The Rock Bandit

M has an obsession with rocks. She calls herself a rock collector, but it goes beyond that into something I can't quite make sense of. Since we live in the desert and everybody is constantly preaching to us that we need to conserve water, every single house on our street has nothing but the pea-gravel version of landscaping. You know, those little ugly gray and brown rocks that only serve to remind us that we live in a parched, barren area not really fit for human existence. In fact almost every suburban tract house within a 30 mile radius probably has some of those rocks in the front yard. Absolutely nothing special about them that I can see, but M insists on gathering a few (or more than a few) every time she's out and adding them to her "collection" on the bookshelf. Every once in a while she'll luck out and come home with a big hunk of something that appears to be concrete and her excitement is palpable.

"I'm not sure that's a rock," I say.

"Yes it is! I'm adding it to my collection!" she says, her voice bright. She adds it to the other dusty, ugly shapes on her bookshelf, as if she doesn't have ten or fifteen chunks of concrete sitting there already.

Then, being the sneaky, unsupportive mom that I am, whenever I clean the girls' room, I steal all the rocks from the bookshelves, buckets or bags where she has stashed them and pour them back into the front yard. She does come home and complain, but what can I do? I can't have the front landscaping constantly migrating into the bedroom.

The most irritating part is how we constantly find the rocks all over the place in the house. On the bathroom floor (or in the bathroom sink, like this morning). Tons of little rocky chips in the carpet that only serve to damage my already incompetent vacuum. And best of all, I am forever fishing little pieces of gravel out of K's mouth. He, at least, appreciates M's collection because apparently those rocks taste yummy.

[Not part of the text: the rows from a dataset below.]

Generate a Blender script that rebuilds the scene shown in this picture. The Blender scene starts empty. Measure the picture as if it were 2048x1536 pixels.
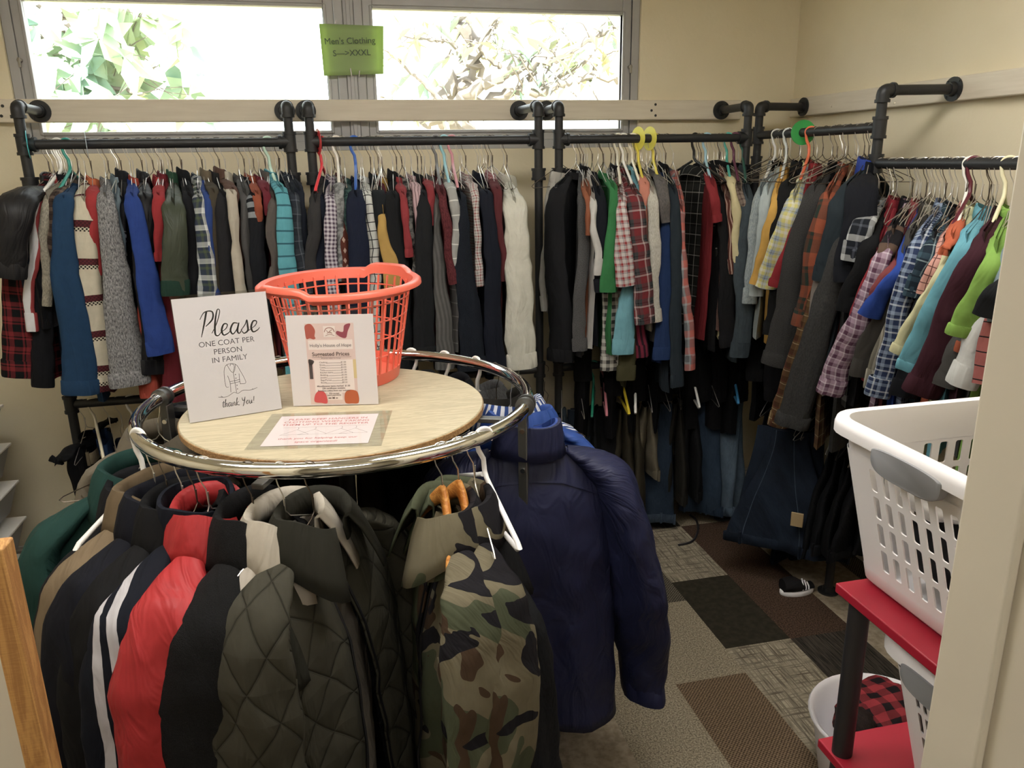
import bpy, bmesh, math, random
from math import sin, cos, pi, radians, sqrt, atan2
from mathutils import Vector, Matrix, noise

S = bpy.context.scene
COL = S.collection
V = Vector

# ------------------------------------------------------------------ camera
F_PX, CX, CY, EYE = 1548.0, 1024.0, 768.0, V((0, 0, 1.65))
_x = V((7126, 558, -1548)).normalized()
_y = V((-371, 441, -1548)); _y = (_y - _x * _y.dot(_x)).normalized()
_z = _x.cross(_y)
ROT = Matrix((_x, _y, _z))
cam_data = bpy.data.cameras.new('camera'); cam = bpy.data.objects.new('camera', cam_data); COL.objects.link(cam)
cam_data.sensor_width = 36; cam_data.lens = F_PX / 2048 * 36; cam_data.clip_start = 0.02; cam_data.clip_end = 200
cam.matrix_world = Matrix.Translation(EYE) @ ROT.to_4x4()
S.camera = cam

def ray(px, py): return ROT @ V((px - CX, CY - py, -F_PX))
def at_x(px, py, X): r = ray(px, py); return EYE + r * (X / r.x)
def at_y(px, py, Y): r = ray(px, py); return EYE + r * (Y / r.y)
def at_z(px, py, Z): r = ray(px, py); return EYE + r * ((Z - EYE.z) / r.z)
def at_d(px, py, d): return EYE + ray(px, py) * (d / F_PX)
def px_size(n, p): return n * (ROT.transposed() @ (p - EYE)).z * -1 / F_PX   # n pixels in metres at point p

# ------------------------------------------------------------------ world, sun, exposure
S.view_settings.view_transform = 'Standard'; S.view_settings.look = 'None'
S.view_settings.gamma = 1; S.view_settings.use_curve_mapping = False
S.view_settings.exposure = 0.0
DYE, DESAT = .64, .2      # cloth colours as photographed -> as dyed
LAMP = 13.5          # strength of the ceiling panels
W = bpy.data.worlds.new('sky'); S.world = W; W.use_nodes = True
wn = W.node_tree.nodes; wl = W.node_tree.links
bg = wn['Background']
bg.inputs['Color'].default_value = (0.95, 0.98, 1.0, 1); bg.inputs['Strength'].default_value = 6.0
sun_d = bpy.data.lights.new('sun', 'SUN'); sun = bpy.data.objects.new('sun', sun_d); COL.objects.link(sun)
sun_d.energy = 30; sun_d.angle = 0.02; sun_d.color = (1, 0.96, 0.88)
sun.rotation_euler = (radians(48), 0, radians(-28))
S.cycles.max_bounces = 6; S.cycles.diffuse_bounces = 4; S.cycles.transparent_max_bounces = 24
S.cycles.sample_clamp_indirect = 6

# ------------------------------------------------------------------ tags
def tag(o, label=None, cat=None, group=None, kind=None):
    if label: o['label'] = label
    if cat: o['category'] = cat
    if group: o['group'] = group
    if kind: o['kind'] = kind
    return o
def empty(name, loc, label=None, cat=None, group=None, rz=0.0):
    o = bpy.data.objects.new(name, None); o.location = loc; o.rotation_euler = (0, 0, rz); o.empty_display_size = .05
    COL.objects.link(o)
    return tag(o, label, cat, group)

# ------------------------------------------------------------------ colour and materials
def lin(c):
    if isinstance(c, str):
        c = c.lstrip('#'); c = [int(c[i:i+2], 16) / 255 for i in (0, 2, 4)]
    return tuple(x / 12.92 if x <= .04045 else ((x + .055) / 1.055) ** 2.4 for x in c[:3]) + (1,)
class NT:
    """a small helper round one node tree"""
    def __init__(s, name):
        s.m = bpy.data.materials.new(name); s.m.use_nodes = True
        s.t = s.m.node_tree; s.n = s.t.nodes; s.l = s.t.links
        s.b = s.n['Principled BSDF']; s.out = s.n['Material Output']
    def node(s, kind, **kw):
        n = s.n.new(kind)
        for k, v in kw.items(): setattr(n, k, v)
        return n
    def put(s, sock, v):
        if hasattr(v, 'is_output') or isinstance(v, bpy.types.NodeSocket): s.l.new(v, sock)
        else: sock.default_value = v
    def math(s, op, a, b=0.0, c=0.0):
        n = s.node('ShaderNodeMath', operation=op)
        s.put(n.inputs[0], a); s.put(n.inputs[1], b); s.put(n.inputs[2], c)
        return n.outputs[0]
    def mix(s, f, a, b, mode='MIX'):
        n = s.node('ShaderNodeMix', data_type='RGBA', blend_type=mode)
        s.put(n.inputs[0], f); s.put(n.inputs[6], a); s.put(n.inputs[7], b)
        return n.outputs[2]
    def ramp(s, f, stops, const=False):
        n = s.node('ShaderNodeValToRGB'); r = n.color_ramp
        r.interpolation = 'CONSTANT' if const else 'LINEAR'
        while len(r.elements) < len(stops): r.elements.new(.5)
        for e, (p, c) in zip(r.elements, stops): e.position = p; e.color = lin(c) if isinstance(c, str) else c
        s.put(n.inputs[0], f); return n.outputs[0]
    def noise(s, scale, vec=None, detail=2.0, rough=.5, dist=0.0):
        n = s.node('ShaderNodeTexNoise')
        n.inputs['Scale'].default_value = scale; n.inputs['Detail'].default_value = detail
        n.inputs['Roughness'].default_value = rough; n.inputs['Distortion'].default_value = dist
        if vec is not None: s.l.new(vec, n.inputs['Vector'])
        return n.outputs['Fac']
    def uv(s): return s.node('ShaderNodeTexCoord').outputs['UV']
    def obj(s): return s.node('ShaderNodeTexCoord').outputs['Object']
    def geo(s): return s.node('ShaderNodeNewGeometry').outputs['Position']
    def scaled(s, vec, sc, loc=(0, 0, 0), rot=(0, 0, 0)):
        n = s.node('ShaderNodeMapping'); s.l.new(vec, n.inputs['Vector'])
        n.inputs['Scale'].default_value = sc; n.inputs['Location'].default_value = loc; n.inputs['Rotation'].default_value = rot
        return n.outputs[0]
    def bump(s, h, strength=.3, dist=.01):
        n = s.node('ShaderNodeBump'); n.inputs['Strength'].default_value = strength; n.inputs['Distance'].default_value = dist
        s.l.new(h, n.inputs['Height'])
        if s.b.inputs['Normal'].links: s.l.new(s.b.inputs['Normal'].links[0].from_socket, n.inputs['Normal'])
        s.l.new(n.outputs[0], s.b.inputs['Normal'])
    def set(s, **kw):
        for k, v in kw.items(): s.put(s.b.inputs[k.replace('_', ' ')], v)
        return s
def plain(name, c, rough=.6, metal=0.0, spec=.5, vary=.06, bump=0.0, bscale=60, coat=0.0):
    t = NT(name); t.set(Roughness=rough, Metallic=metal)
    t.b.inputs['Specular IOR Level'].default_value = spec
    if coat: t.b.inputs['Coat Weight'].default_value = coat
    l = lin(c)
    dk = tuple(x * (1 - vary) for x in l[:3]) + (1,); lt = tuple(min(1, x * (1 + vary)) for x in l[:3]) + (1,)
    n = t.noise(9, t.obj(), 3)
    t.put(t.b.inputs['Base Color'], t.mix(n, dk, lt))
    if bump: t.bump(t.noise(bscale, t.obj(), 3), bump, .004)
    return t.m

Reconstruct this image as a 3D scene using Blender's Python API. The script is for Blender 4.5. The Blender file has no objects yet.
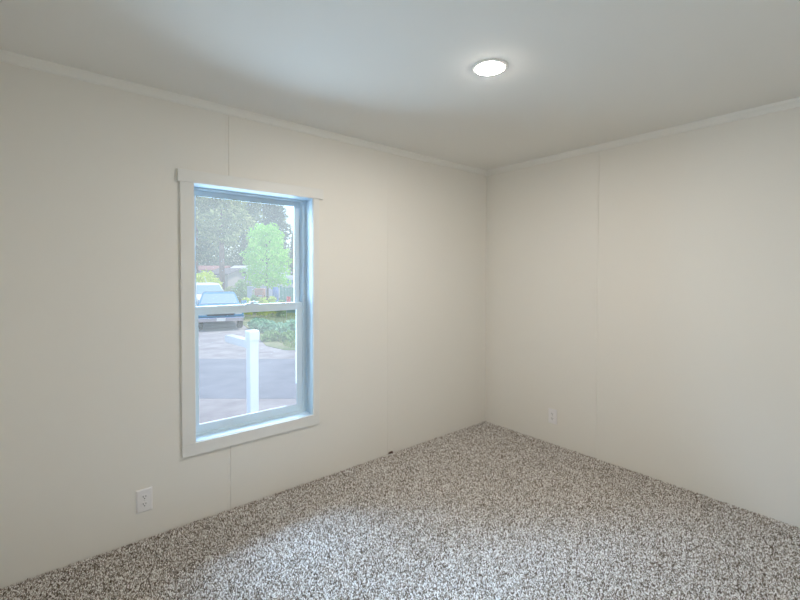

Am I stomping on my child's hopes and dreams by sabotaging her hobby? Possibly, but I don't think I can live with the desert inside my house as well as outside. There are limits to what a woman can stand!

Comments

kristi said…
What about a treasure bucket and then once it's full she has to dump it and then refill again. They have some cute clear plastic ones that even have locks - I got one for my friends daughter in CT at like walgreens in the make-up section. She had just started wearing lip gloss and her brother kept ruining it. The lock kept him out!
Too bad we weren't all in CT, down by Mystic they have a dinosaur place and they have a whole excavation place where the kids uncover dinosaurs and then they put on miners hats with lights and dig for gems and crytals. Nic has a HUGE bucket! Some time when I see Marianne out I'll have Nic go out with his "treasures" and show her.
The Hatch's said…
Lets just look at it this way... Atleast it's rocks and not something more expensive. Atleast they're free.
Kaycee said…
That post put a smile on my face.
Abby said…
I'm a sucker for stupid stuff like that. I'd probably sneak half of them out every so often. I'd feel too bad taking what she thought was so fabulous and beautiful. Maybe tell her she can only have 10 rocks at a time and make her choose which are the best ones? Maybe that way she'll keep better track of them, too, since she can only have a limited number.